Strange and Supernatural
In my recent un-packing, I found my high school American literature textbook, Major Writers of America, Volume I, 1962, Harcourt, Brace & World, edited by noted Edwardsian, Perry Miller of Harvard. I need to confess that Edwards was not at all trivialized in this textbook. His name appears on the cover alongside Franklin, Irving, Cooper, Emerson, Thoreau, and others. I leafed the table of contents to locate Sinners in the Hands of an Angry God and found instead seventeen weighty selections including Personal Narrative, Notes on the Mind, Thoughts on the Revival of Religion in New England, The Nature of True Virtue, and yes, Dissertation Concerning the End for Which God Created the World. I had read all of these, and more, twenty-three years before reading John Piper and, even more notably, six years before becoming a Christian.
I flipped forward to the Edwards section of the textbook and was stunned by what I saw. Here were my own underlinings in Edwards, highlighting just six things that had obviously captured my then-teenage mind.
And my mind was greatly engaged to spend my time in reading and meditating on Christ, on the beauty and excellency of person, and the lovely way of salvation by free grace in him.
. . . a divine beauty; far purer than anything here upon the earth; and that every thing else was like mire and defilement, in comparison of it.
When I look into my heart, and take a view of my wickedness, it looks like an abyss infinitely deeper than hell.
[I] have experienced more of an abhorrence of my own righteousness.
I see that serpent rising and putting forth its head continually, every where, all around me.
How happy are they which do that which is right in the sight of God! They are blessed indeed, they are the happy ones!
God at Work
Those underlinings were from 1975. I was not a Christian. I didn’t come from a Christian home. I’d never read the Bible. Yet here almost as blind, deaf, and dead in my sin as I ever was, there was something at work in my consciousness magnetizing me toward the words of Jonathan Edwards. The next six years of my life, in truth, were to be the worst of my life — years of rebellion, reprobation, a grand tour of perdition. But then God showed his love for me in that while I was still a sinner, Christ died for me. In 1981, Christ came to me.
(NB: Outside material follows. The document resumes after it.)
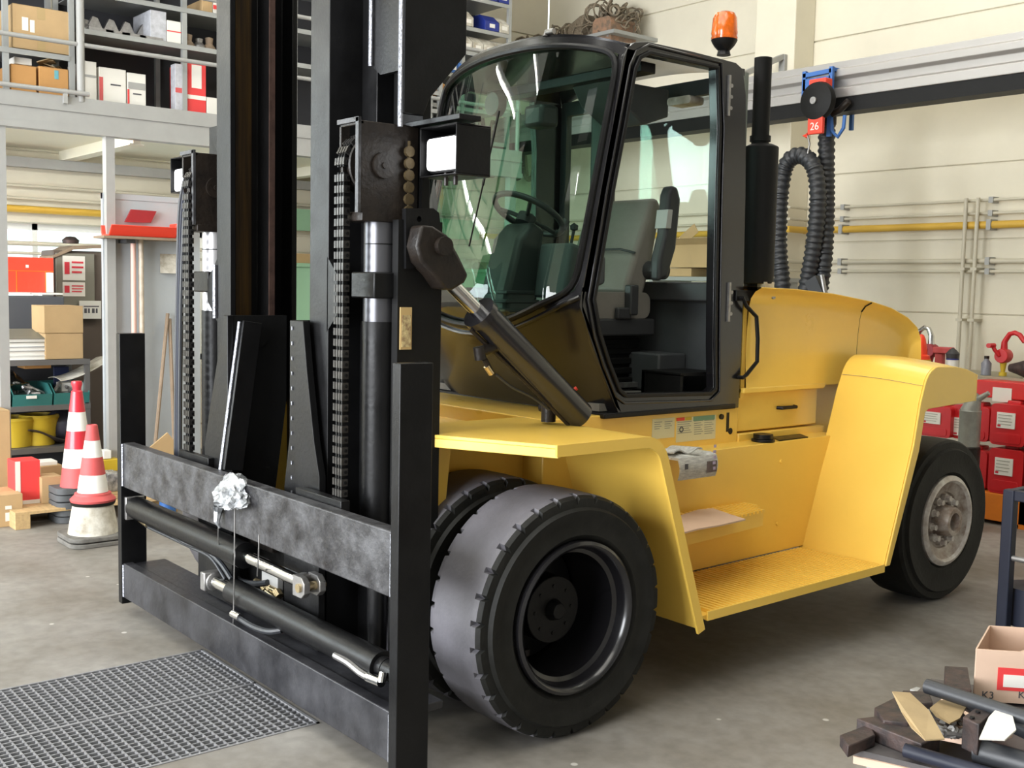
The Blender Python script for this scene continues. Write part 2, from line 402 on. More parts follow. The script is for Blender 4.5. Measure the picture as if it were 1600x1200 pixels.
for x, lab in ((-5.16, 'left vertical cream pipe dropping down the back wall to the red pump rack'), (-5.05, 'right vertical cream pipe dropping down the back wall to the red pump rack')):
    mb = MB().cyl((x, WB-.13, 0.9), (x, WB-.13, 2.62), .018, n=10)
    for z in (1.0, 1.55, 2.0): mb.box(x-.03, x+.03, WB-.15, WB-.001, z-.012, z+.012)
    one('vertical_pipe', mb, WPIPE, lab, 'pipe')

# exhaust extraction rail on the wall brackets
RY = 8.35
ra = MB().prism([[(RY-.12, 3.42), (RY+.10, 3.42), (RY+.10, 3.74), (RY-.05, 3.74), (RY-.05, 3.68), (RY-.12, 3.66), (RY-.12, 3.60), (RY-.07, 3.58), (RY-.07, 3.52), (RY-.12, 3.50)]], 'x', -10.5, 2.0)
rail = thing('extraction_rail', 'long ribbed aluminium exhaust extraction rail across the cream wall', 'rail', (-4, RY, 3.42))
obj('rail_profile', ra, ALU, rail, smooth=0, bevel=.006)
obj('rubber_slot', MB().prism([[(RY-.11, 3.30), (RY+.09, 3.30), (RY+.09, 3.418), (RY-.11, 3.418)]], 'x', -10.5, 2.0), BLKS, rail, smooth=0)
bxp = P(1224, 80, 'y', WB-.345).x
for x in (bxp, -2.0):
    b = MB().bar((x, WB-.36 if x < -6 else WB-.02, 4.08), (x, RY, 3.745), .05, .05).bar((x, WB-.345 if x < -6 else WB-.02, 3.72), (x, WB-.345 if x < -6 else WB-.02, 4.1), .07, .04).bar((x, RY, 3.765), (x, WB-.33 if x < -6 else WB-.001, 3.765), .05, .04)
    obj('wall_bracket', b, GREYP, rail, smooth=0)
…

For years, I have credited John Piper with first introducing me to Jonathan Edwards. Now, I need to credit properly an unappreciated high school literature teacher for assigning a very respectful reading of Edwards. But this bit of time travel has caused me to see so clearly, after almost 40 years, that it was really God who first introduced me to Jonathan Edwards so that, in is his own delightfully jealous way, he might introduce me to himself.